_EXERCISE AIM_: Return precisely the span of lines from the top of the material below to the line containing "sun.rotation_euler = sun_dir.to_track_quat('Z', 'Y').to_euler()", both included. Pictures are excluded.
──────────────────────────────
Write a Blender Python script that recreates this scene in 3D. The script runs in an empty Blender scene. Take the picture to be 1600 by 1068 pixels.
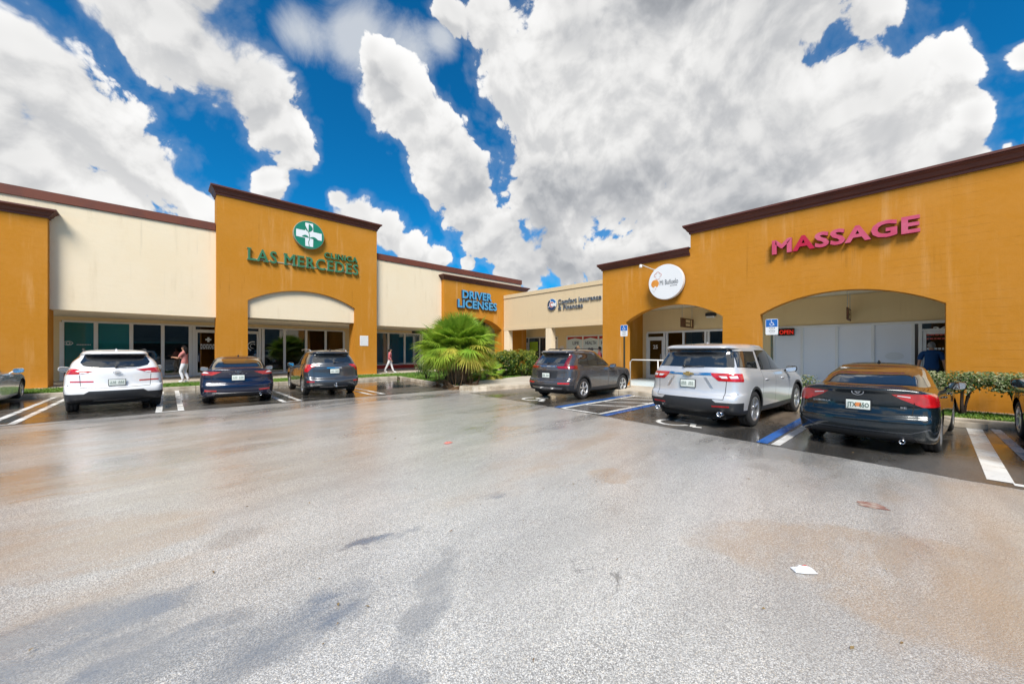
import bpy, bmesh, math, random
from mathutils import Vector, Matrix
import numpy as np

random.seed(7)
sc = bpy.context.scene
COL = sc.collection
PI = math.pi
R = math.radians

# ------------------------------------------------------------------ camera
cam_d = bpy.data.cameras.new('camera')
cam_d.sensor_width = 36.0
cam_d.lens = 36.0 * 577.0 / 1600.0
cam_d.shift_y = 15.0 / 1600.0
cam_d.clip_start = 0.05
cam_d.clip_end = 3000
cam = bpy.data.objects.new('camera', cam_d)
COL.objects.link(cam)
cam.location = (0, 0, 1.6)
cam.rotation_euler = (R(90), 0, -math.atan2(0.6902, 0.7237))
sc.camera = cam

# ------------------------------------------------------------------ colour management
sc.view_settings.view_transform = 'Standard'
sc.view_settings.look = 'None'
sc.view_settings.gamma = 1
sc.view_settings.use_curve_mapping = False
sc.view_settings.exposure = EXPOSURE = 1.85
sc.cycles.max_bounces = 6
sc.cycles.diffuse_bounces = 4
sc.cycles.glossy_bounces = 4
sc.cycles.transparent_max_bounces = 8
sc.cycles.caustics_reflective = False
sc.cycles.caustics_refractive = False

# ------------------------------------------------------------------ sun: veiled by thin cloud, high behind the camera
SUN_EL, SUN_AZ = R(50), R(225)          # azimuth measured from +X towards +Y
sun_dir = Vector((math.cos(SUN_EL)*math.cos(SUN_AZ), math.cos(SUN_EL)*math.sin(SUN_AZ), math.sin(SUN_EL)))
sd = bpy.data.lights.new('sun', 'SUN')
sd.energy = 1.5
sd.angle = R(24)
sd.color = (1.0, 0.95, 0.87)
sun = bpy.data.objects.new('sun', sd)
COL.objects.link(sun)
sun.location = (0, 0, 60)
sun.rotation_euler = sun_dir.to_track_quat('Z', 'Y').to_euler()

# ------------------------------------------------------------------ world: Nishita sky with cumulus clouds
CUMULUS = [(-0.134, 0.903, 0.408, 0.124), (-0.077, 0.928, 0.363, 0.129), (-0.111, 0.92, 0.377, 0.124), (-0.033, 0.94, 0.341, 0.104), (-0.008, 0.948, 0.317, 0.082), (-0.159, 0.947, 0.278, 0.111), (0.055, 0.954, 0.295, 0.073), (-0.159, 0.884, 0.44, 0.053), (-0.204, 0.92, 0.336, 0.119), (-0.058, 0.966, 0.25, 0.084), (-0.043, 0.836, 0.547, 0.073), (0.016, 0.843, 0.537, 0.101), (0.076, 0.851, 0.52, 0.105), (0.135, 0.859, 0.494, 0.097), (0.181, 0.874, 0.451, 0.075), (0.21, 0.888, 0.408, 0.057), (0.172, 0.918, 0.358, 0.054), (-0.089, 0.838, 0.538, 0.039), (0.038, 0.791, 0.611, 0.082), (0.302, 0.744, 0.596, 0.053), (0.341, 0.747, 0.57, 0.075), (0.388, 0.748, 0.538, 0.088), (0.433, 0.749, 0.501, 0.097), (0.479, 0.748, 0.459, 0.105), (0.522, 0.747, 0.412, 0.114), (0.566, 0.745, 0.353, 0.112), (0.618, 0.732, 0.288, 0.117), (0.686, 0.694, 0.218, 0.106), (0.489, 0.569, 0.661, 0.084), (0.558, 0.586, 0.588, 0.107), (0.647, 0.59, 0.483, 0.16), (0.632, 0.468, 0.617, 0.201), (0.784, 0.435, 0.443, 0.232), (0.795, 0.272, 0.542, 0.24), (0.897, 0.153, 0.416, 0.232), (0.901, 0.027, 0.432, 0.151), (0.903, -0.046, 0.428, 0.071), (0.923, -0.08, 0.376, 0.043), (0.935, -0.061, 0.348, 0.046), (0.771, 0.114, 0.627, 0.179), (0.84, 0.018, 0.543, 0.062), (0.662, 0.28, 0.696, 0.178), (0.712, 0.607, 0.353, 0.105), (0.759, 0.603, 0.248, 0.129), (0.836, 0.5, 0.226, 0.107), (0.886, 0.375, 0.274, 0.162), (0.917, 0.211, 0.339, 0.232), (0.944, 0.062, 0.325, 0.171), (0.944, -0.026, 0.328, 0.108), (0.744, 0.383, 0.547, 0.262), (0.642, 0.547, 0.537, 0.166), (0.89, -0.064, 0.451, 0.059), (0.436, 0.606, 0.665, 0.062), (0.863, 0.461, 0.208, 0.123), (0.941, 0.28, 0.191, 0.139), (0.667, 0.631, 0.396, 0.103), (0.286, 0.893, 0.347, 0.043), (0.334, 0.887, 0.319, 0.064), (0.397, 0.869, 0.296, 0.071), (0.469, 0.844, 0.261, 0.064), (0.526, 0.815, 0.243, 0.051), (0.597, 0.772, 0.217, 0.041), (0.955, 0.141, 0.262, 0.156), (0.966, 0.02, 0.259, 0.121), (0.959, -0.069, 0.275, 0.056), (0.716, 0.53, 0.455, 0.241), (0.943, -0.124, 0.308, 0.018), (0.934, -0.161, 0.319, 0.03), (0.89, -0.143, 0.433, 0.032), (0.911, -0.2, 0.36, 0.079)]
WISPS = [(0.192, 0.776, 0.6, 0.06), (0.283, 0.735, 0.616, 0.081), (0.371, 0.694, 0.617, 0.069), (0.417, 0.646, 0.64, 0.045)]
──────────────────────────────
_TASK SOLUTION_:
Write a Blender Python script that recreates this scene in 3D. The script runs in an empty Blender scene. Take the picture to be 1600 by 1068 pixels.
import bpy, bmesh, math, random
from mathutils import Vector, Matrix
import numpy as np

random.seed(7)
sc = bpy.context.scene
COL = sc.collection
PI = math.pi
R = math.radians

# ------------------------------------------------------------------ camera
cam_d = bpy.data.cameras.new('camera')
cam_d.sensor_width = 36.0
cam_d.lens = 36.0 * 577.0 / 1600.0
cam_d.shift_y = 15.0 / 1600.0
cam_d.clip_start = 0.05
cam_d.clip_end = 3000
cam = bpy.data.objects.new('camera', cam_d)
COL.objects.link(cam)
cam.location = (0, 0, 1.6)
cam.rotation_euler = (R(90), 0, -math.atan2(0.6902, 0.7237))
sc.camera = cam

# ------------------------------------------------------------------ colour management
sc.view_settings.view_transform = 'Standard'
sc.view_settings.look = 'None'
sc.view_settings.gamma = 1
sc.view_settings.use_curve_mapping = False
sc.view_settings.exposure = EXPOSURE = 1.85
sc.cycles.max_bounces = 6
sc.cycles.diffuse_bounces = 4
sc.cycles.glossy_bounces = 4
sc.cycles.transparent_max_bounces = 8
sc.cycles.caustics_reflective = False
sc.cycles.caustics_refractive = False

# ------------------------------------------------------------------ sun: veiled by thin cloud, high behind the camera
SUN_EL, SUN_AZ = R(50), R(225)          # azimuth measured from +X towards +Y
sun_dir = Vector((math.cos(SUN_EL)*math.cos(SUN_AZ), math.cos(SUN_EL)*math.sin(SUN_AZ), math.sin(SUN_EL)))
sd = bpy.data.lights.new('sun', 'SUN')
sd.energy = 1.5
sd.angle = R(24)
sd.color = (1.0, 0.95, 0.87)
sun = bpy.data.objects.new('sun', sd)
COL.objects.link(sun)
sun.location = (0, 0, 60)
sun.rotation_euler = sun_dir.to_track_quat('Z', 'Y').to_euler()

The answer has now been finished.